Write out each line of the listing as it stands, without the images.
[start of DATA SUPPLIED]
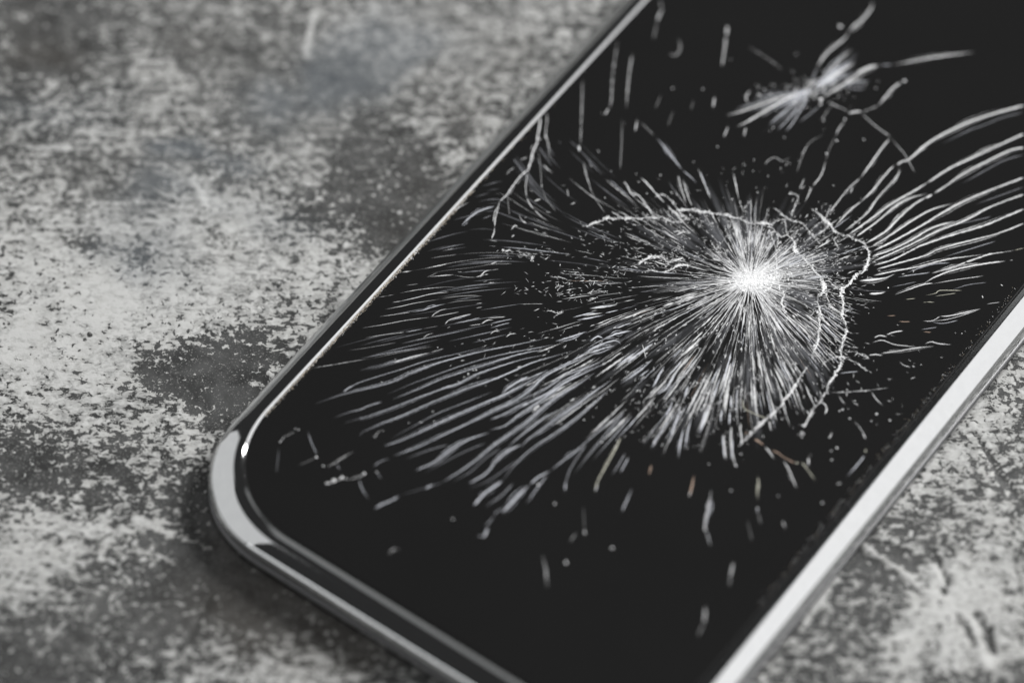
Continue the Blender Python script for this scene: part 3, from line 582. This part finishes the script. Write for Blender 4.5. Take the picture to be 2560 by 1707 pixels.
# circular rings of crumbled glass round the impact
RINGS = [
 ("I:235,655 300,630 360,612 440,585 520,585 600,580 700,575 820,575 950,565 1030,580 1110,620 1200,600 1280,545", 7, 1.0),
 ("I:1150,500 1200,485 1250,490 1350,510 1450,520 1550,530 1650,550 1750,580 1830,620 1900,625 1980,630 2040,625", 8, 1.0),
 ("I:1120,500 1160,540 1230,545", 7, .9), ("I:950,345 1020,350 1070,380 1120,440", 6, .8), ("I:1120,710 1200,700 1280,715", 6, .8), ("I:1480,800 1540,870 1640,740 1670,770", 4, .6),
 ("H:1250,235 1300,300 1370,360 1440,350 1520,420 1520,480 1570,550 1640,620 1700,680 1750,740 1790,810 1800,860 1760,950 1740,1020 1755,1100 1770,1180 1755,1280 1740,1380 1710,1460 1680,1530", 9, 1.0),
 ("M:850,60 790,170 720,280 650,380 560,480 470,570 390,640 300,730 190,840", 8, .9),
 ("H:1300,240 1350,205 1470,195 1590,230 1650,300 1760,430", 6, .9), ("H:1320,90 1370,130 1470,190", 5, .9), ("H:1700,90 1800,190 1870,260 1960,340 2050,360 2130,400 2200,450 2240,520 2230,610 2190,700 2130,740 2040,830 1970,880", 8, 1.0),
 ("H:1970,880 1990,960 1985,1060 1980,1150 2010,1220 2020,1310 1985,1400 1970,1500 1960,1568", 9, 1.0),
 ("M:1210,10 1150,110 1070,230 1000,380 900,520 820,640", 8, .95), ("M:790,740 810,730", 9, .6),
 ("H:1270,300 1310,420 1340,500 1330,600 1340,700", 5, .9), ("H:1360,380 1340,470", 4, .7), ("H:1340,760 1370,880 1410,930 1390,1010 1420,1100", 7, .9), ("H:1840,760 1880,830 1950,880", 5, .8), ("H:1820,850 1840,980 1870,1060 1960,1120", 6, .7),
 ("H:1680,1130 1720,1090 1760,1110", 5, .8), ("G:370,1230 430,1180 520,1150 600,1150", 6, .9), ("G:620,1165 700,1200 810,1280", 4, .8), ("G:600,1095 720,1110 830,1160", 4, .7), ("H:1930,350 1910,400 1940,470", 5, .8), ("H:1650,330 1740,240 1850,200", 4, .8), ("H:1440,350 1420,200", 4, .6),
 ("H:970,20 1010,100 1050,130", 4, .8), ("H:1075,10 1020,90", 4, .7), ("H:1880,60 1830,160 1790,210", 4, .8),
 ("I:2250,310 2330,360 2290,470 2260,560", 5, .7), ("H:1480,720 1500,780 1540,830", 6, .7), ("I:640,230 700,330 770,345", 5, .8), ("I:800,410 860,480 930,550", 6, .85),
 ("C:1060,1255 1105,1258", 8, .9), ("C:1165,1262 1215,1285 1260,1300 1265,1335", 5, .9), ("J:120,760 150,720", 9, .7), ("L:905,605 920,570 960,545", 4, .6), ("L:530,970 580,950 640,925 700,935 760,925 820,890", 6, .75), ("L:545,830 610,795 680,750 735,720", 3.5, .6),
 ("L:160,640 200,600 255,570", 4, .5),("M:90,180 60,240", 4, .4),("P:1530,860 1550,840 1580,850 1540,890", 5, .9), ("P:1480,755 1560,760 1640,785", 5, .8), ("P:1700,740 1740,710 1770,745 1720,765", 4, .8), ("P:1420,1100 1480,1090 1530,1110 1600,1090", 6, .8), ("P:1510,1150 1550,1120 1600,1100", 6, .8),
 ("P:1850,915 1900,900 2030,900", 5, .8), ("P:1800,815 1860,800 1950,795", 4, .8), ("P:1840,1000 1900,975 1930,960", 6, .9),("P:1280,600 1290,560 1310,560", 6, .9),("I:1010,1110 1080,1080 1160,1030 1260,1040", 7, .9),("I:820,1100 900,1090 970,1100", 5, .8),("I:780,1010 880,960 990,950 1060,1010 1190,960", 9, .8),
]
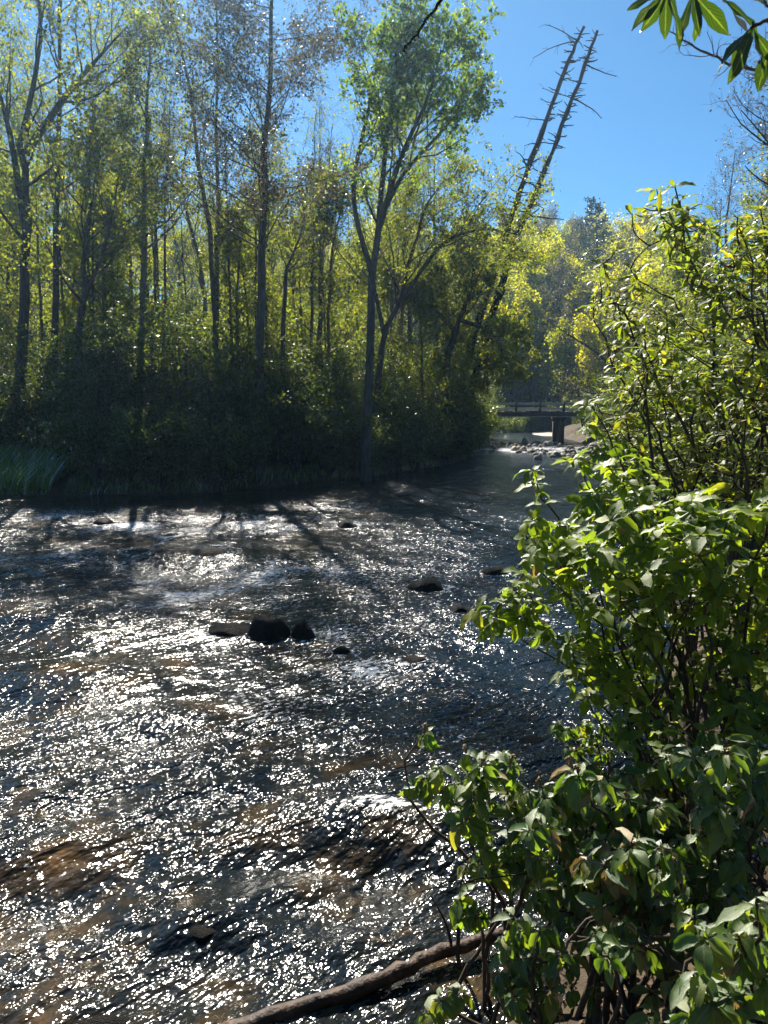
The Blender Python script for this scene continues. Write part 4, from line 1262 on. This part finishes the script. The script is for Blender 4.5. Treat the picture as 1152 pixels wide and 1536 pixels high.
[end of DATA SUPPLIED]
> **EXERCISE RESULT**
Continue the Blender Python script for this scene: part 3, from line 582. This part finishes the script. Write for Blender 4.5. Take the picture to be 2560 by 1707 pixels.
# circular rings of crumbled glass round the impact
RINGS = [
 ("I:235,655 300,630 360,612 440,585 520,585 600,580 700,575 820,575 950,565 1030,580 1110,620 1200,600 1280,545", 7, 1.0),
 ("I:1150,500 1200,485 1250,490 1350,510 1450,520 1550,530 1650,550 1750,580 1830,620 1900,625 1980,630 2040,625", 8, 1.0),
 ("I:1120,500 1160,540 1230,545", 7, .9), ("I:950,345 1020,350 1070,380 1120,440", 6, .8), ("I:1120,710 1200,700 1280,715", 6, .8), ("I:1480,800 1540,870 1640,740 1670,770", 4, .6),
 ("H:1250,235 1300,300 1370,360 1440,350 1520,420 1520,480 1570,550 1640,620 1700,680 1750,740 1790,810 1800,860 1760,950 1740,1020 1755,1100 1770,1180 1755,1280 1740,1380 1710,1460 1680,1530", 9, 1.0),
 ("M:850,60 790,170 720,280 650,380 560,480 470,570 390,640 300,730 190,840", 8, .9),
 ("H:1300,240 1350,205 1470,195 1590,230 1650,300 1760,430", 6, .9), ("H:1320,90 1370,130 1470,190", 5, .9), ("H:1700,90 1800,190 1870,260 1960,340 2050,360 2130,400 2200,450 2240,520 2230,610 2190,700 2130,740 2040,830 1970,880", 8, 1.0),
 ("H:1970,880 1990,960 1985,1060 1980,1150 2010,1220 2020,1310 1985,1400 1970,1500 1960,1568", 9, 1.0),
 ("M:1210,10 1150,110 1070,230 1000,380 900,520 820,640", 8, .95), ("M:790,740 810,730", 9, .6),
 ("H:1270,300 1310,420 1340,500 1330,600 1340,700", 5, .9), ("H:1360,380 1340,470", 4, .7), ("H:1340,760 1370,880 1410,930 1390,1010 1420,1100", 7, .9), ("H:1840,760 1880,830 1950,880", 5, .8), ("H:1820,850 1840,980 1870,1060 1960,1120", 6, .7),
 ("H:1680,1130 1720,1090 1760,1110", 5, .8), ("G:370,1230 430,1180 520,1150 600,1150", 6, .9), ("G:620,1165 700,1200 810,1280", 4, .8), ("G:600,1095 720,1110 830,1160", 4, .7), ("H:1930,350 1910,400 1940,470", 5, .8), ("H:1650,330 1740,240 1850,200", 4, .8), ("H:1440,350 1420,200", 4, .6),
 ("H:970,20 1010,100 1050,130", 4, .8), ("H:1075,10 1020,90", 4, .7), ("H:1880,60 1830,160 1790,210", 4, .8),
 ("I:2250,310 2330,360 2290,470 2260,560", 5, .7), ("H:1480,720 1500,780 1540,830", 6, .7), ("I:640,230 700,330 770,345", 5, .8), ("I:800,410 860,480 930,550", 6, .85),
 ("C:1060,1255 1105,1258", 8, .9), ("C:1165,1262 1215,1285 1260,1300 1265,1335", 5, .9), ("J:120,760 150,720", 9, .7), ("L:905,605 920,570 960,545", 4, .6), ("L:530,970 580,950 640,925 700,935 760,925 820,890", 6, .75), ("L:545,830 610,795 680,750 735,720", 3.5, .6),
 ("L:160,640 200,600 255,570", 4, .5),("M:90,180 60,240", 4, .4),("P:1530,860 1550,840 1580,850 1540,890", 5, .9), ("P:1480,755 1560,760 1640,785", 5, .8), ("P:1700,740 1740,710 1770,745 1720,765", 4, .8), ("P:1420,1100 1480,1090 1530,1110 1600,1090", 6, .8), ("P:1510,1150 1550,1120 1600,1100", 6, .8),
 ("P:1850,915 1900,900 2030,900", 5, .8), ("P:1800,815 1860,800 1950,795", 4, .8), ("P:1840,1000 1900,975 1930,960", 6, .9),("P:1280,600 1290,560 1310,560", 6, .9),("I:1010,1110 1080,1080 1160,1030 1260,1040", 7, .9),("I:820,1100 900,1090 970,1100", 5, .8),("I:780,1010 880,960 990,950 1060,1010 1190,960", 9, .8),
]
The Blender Python script for this scene continues. Write part 4, from line 1262 on. This part finishes the script. The script is for Blender 4.5. Treat the picture as 1152 pixels wide and 1536 pixels high.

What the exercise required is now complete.